The address space is not wasted, it is just vast. At my previous place, I had a fixed IP, a /64 allocated out of the /32 (I think) that my provider got assigned, out of the, say, /16 assigned to Canada. This way, anyone in the world just needs to know about the /16 to route packets for me to "roughly Canada", the (say) Toronto Internet Exchange just needs to know that 16 bits further down it went to my old provider, etcetera. It limits route tables to really manageable entries and you can still have tons and tons of top level ISPs.

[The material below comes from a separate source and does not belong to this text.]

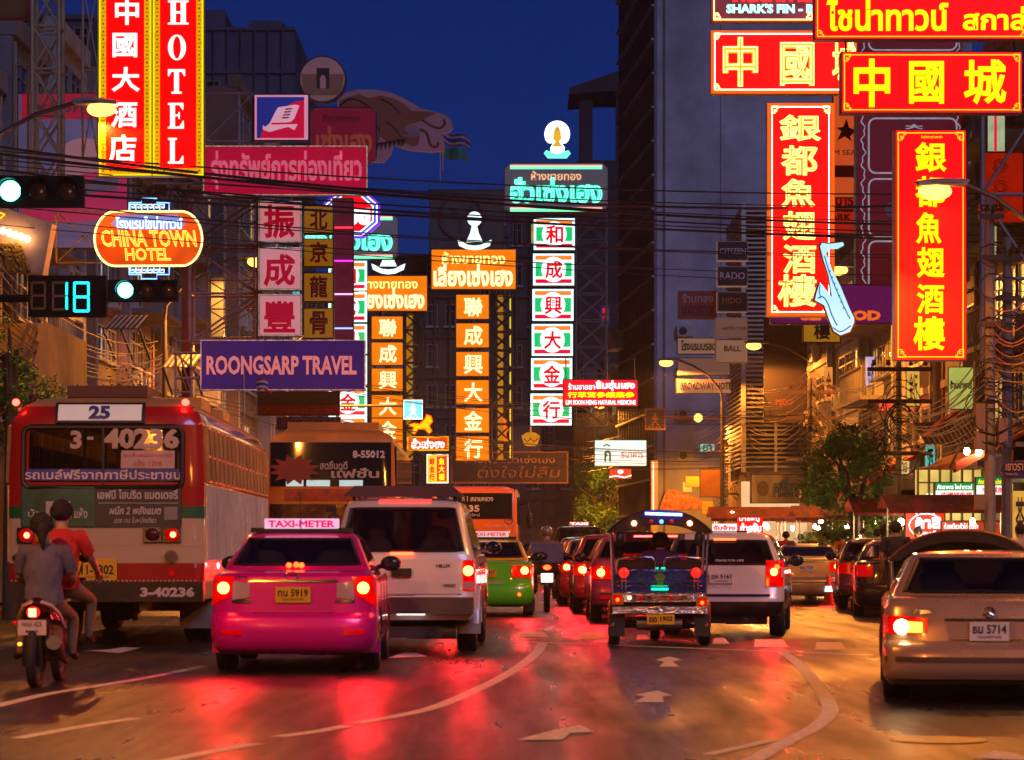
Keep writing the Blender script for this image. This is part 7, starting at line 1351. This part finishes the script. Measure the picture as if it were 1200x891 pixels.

The /64 in my house gets subdivided as well: privacy IPv6 addresses, MAC-based IPv6 addresses, and then a couple of DHCP ranges that for example routed between my regular network and a bunch of docker swam networks on Raspberry PIs (don't ask ;-)). I wasn't using my whole address space, but I certainly had another subdivision going on.

Having 340282366920938463463374607431768211456 addresses makes large scale routing really efficient by purposely going sparse. It's a bit of a twist from IPv4, but it makes a ton of sense. 128 bits is so mindbogglingly big (picture all of space and a sign "you are here") that it enables these sort of strategies and still be future proof, even though the allocation strategies seem wasteful at first sight.

(glad you asked. I'm on a rural PtP LTE connection now. Behind five-hundred layers of "Carrier Grade NAT". Which is how we all will end up on IPv4, with no option to, say, run a webserver on your home router).